** INSTRUCTIONS TO FOLLOW **
Report only how many lines hold the word "from".

** INFORMATION SHOWN **
-- -- --

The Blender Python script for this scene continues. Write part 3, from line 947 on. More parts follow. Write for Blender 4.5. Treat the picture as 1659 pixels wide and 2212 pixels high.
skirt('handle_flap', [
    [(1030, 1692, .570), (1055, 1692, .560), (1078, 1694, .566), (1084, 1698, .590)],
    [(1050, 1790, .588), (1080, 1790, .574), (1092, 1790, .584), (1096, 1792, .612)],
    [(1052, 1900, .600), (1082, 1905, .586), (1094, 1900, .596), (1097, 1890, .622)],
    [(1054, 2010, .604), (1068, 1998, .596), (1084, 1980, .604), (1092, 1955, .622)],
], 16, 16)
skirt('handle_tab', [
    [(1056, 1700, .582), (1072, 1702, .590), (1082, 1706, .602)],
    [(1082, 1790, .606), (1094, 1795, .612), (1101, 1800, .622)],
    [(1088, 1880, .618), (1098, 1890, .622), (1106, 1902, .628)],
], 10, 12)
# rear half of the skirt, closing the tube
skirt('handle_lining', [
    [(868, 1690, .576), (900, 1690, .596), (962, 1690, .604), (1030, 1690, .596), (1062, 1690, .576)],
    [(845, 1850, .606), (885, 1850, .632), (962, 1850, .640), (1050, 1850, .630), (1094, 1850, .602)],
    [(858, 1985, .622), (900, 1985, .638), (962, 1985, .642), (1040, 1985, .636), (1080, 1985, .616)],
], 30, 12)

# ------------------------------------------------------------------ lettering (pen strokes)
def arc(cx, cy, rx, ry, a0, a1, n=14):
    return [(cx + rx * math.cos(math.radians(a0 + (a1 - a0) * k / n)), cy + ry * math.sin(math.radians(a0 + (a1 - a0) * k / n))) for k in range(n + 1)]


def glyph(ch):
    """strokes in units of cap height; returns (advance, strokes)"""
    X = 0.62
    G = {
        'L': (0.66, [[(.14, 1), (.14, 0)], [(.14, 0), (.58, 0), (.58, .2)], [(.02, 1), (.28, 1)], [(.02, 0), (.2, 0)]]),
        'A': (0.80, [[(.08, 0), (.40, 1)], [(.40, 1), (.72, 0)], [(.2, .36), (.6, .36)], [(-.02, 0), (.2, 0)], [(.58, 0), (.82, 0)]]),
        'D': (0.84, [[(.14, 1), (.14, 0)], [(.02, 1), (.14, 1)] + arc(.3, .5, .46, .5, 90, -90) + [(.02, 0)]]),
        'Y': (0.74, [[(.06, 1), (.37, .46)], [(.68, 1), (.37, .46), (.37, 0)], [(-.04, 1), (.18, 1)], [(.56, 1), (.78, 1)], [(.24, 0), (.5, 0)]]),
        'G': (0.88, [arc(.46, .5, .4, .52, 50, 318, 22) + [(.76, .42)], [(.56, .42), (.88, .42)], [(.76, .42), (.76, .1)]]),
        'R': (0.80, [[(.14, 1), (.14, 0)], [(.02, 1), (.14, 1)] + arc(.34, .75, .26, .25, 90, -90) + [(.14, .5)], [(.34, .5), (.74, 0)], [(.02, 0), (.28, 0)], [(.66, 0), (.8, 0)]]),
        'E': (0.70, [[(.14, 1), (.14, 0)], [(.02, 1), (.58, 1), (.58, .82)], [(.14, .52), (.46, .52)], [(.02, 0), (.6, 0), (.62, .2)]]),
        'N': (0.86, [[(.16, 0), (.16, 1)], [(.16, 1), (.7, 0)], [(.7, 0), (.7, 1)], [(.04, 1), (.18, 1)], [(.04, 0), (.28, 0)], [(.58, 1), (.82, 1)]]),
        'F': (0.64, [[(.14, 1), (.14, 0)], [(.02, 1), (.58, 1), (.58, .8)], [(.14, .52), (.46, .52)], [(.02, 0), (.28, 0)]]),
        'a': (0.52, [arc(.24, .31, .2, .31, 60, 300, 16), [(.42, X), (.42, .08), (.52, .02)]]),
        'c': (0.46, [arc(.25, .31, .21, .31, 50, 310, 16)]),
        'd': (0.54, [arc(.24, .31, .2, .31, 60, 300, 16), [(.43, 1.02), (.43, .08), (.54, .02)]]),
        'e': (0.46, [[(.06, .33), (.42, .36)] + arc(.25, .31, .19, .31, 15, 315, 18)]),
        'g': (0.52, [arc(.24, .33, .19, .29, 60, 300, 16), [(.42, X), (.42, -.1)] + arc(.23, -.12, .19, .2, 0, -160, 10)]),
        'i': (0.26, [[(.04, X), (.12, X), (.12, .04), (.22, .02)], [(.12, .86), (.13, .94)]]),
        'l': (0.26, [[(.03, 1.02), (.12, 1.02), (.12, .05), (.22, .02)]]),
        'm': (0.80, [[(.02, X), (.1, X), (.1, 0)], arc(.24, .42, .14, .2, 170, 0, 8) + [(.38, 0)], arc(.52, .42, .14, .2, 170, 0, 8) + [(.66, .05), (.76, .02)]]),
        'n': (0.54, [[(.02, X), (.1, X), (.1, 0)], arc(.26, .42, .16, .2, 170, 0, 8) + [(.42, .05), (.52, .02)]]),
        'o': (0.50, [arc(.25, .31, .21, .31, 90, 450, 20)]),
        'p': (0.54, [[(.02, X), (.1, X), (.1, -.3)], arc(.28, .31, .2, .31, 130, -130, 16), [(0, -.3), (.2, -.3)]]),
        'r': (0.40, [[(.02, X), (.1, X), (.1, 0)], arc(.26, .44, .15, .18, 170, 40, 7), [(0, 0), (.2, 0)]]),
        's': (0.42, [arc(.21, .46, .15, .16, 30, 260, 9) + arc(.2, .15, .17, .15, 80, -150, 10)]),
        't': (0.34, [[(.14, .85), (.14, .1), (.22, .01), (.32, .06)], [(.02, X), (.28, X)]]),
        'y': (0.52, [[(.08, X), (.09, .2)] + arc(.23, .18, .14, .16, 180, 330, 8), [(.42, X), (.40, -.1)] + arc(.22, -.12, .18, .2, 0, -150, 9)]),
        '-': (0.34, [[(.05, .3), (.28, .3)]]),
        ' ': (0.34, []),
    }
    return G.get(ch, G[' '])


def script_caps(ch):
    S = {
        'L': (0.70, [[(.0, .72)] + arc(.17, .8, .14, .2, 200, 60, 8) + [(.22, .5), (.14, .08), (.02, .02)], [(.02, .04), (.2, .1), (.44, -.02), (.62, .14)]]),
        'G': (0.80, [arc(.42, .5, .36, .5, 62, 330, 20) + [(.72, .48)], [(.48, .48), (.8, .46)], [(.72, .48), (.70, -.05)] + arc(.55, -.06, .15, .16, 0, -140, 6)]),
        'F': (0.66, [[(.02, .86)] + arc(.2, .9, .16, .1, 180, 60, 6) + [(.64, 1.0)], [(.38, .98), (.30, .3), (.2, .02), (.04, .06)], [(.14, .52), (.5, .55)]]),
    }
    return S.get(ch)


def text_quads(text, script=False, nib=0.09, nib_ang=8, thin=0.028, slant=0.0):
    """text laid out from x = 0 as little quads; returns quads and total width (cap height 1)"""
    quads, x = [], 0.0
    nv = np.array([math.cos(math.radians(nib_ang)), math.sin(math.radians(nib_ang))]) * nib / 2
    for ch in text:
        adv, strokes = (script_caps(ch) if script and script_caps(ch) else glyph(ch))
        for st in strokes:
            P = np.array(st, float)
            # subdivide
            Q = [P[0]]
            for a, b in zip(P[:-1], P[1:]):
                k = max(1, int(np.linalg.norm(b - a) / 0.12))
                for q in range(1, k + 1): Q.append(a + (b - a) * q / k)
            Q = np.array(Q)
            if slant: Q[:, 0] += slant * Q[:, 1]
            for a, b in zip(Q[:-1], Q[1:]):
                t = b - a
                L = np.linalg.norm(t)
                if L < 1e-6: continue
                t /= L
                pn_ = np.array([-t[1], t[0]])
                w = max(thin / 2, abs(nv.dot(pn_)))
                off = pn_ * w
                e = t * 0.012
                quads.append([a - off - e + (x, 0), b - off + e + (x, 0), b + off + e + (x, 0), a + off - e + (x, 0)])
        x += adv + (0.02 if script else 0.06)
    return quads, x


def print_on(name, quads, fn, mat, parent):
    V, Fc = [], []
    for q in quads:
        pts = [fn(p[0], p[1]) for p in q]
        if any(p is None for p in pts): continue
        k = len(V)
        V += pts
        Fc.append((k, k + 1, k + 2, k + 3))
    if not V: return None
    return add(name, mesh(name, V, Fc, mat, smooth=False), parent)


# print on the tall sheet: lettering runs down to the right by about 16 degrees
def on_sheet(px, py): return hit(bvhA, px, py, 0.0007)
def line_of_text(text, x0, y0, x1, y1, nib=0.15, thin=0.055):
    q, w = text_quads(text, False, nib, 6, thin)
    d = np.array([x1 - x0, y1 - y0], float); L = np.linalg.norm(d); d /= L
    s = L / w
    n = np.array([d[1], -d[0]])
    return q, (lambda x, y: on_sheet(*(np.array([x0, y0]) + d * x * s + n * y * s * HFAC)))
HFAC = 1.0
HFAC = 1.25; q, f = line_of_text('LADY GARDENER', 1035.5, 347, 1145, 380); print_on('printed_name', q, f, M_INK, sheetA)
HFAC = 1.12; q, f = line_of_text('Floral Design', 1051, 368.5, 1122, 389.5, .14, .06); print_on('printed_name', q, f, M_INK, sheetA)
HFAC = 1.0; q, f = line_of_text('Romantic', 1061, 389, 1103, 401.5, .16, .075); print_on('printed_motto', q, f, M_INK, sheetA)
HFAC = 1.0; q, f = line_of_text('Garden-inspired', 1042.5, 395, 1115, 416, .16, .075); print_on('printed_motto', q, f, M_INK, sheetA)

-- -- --

** EXERCISE RESULT **
2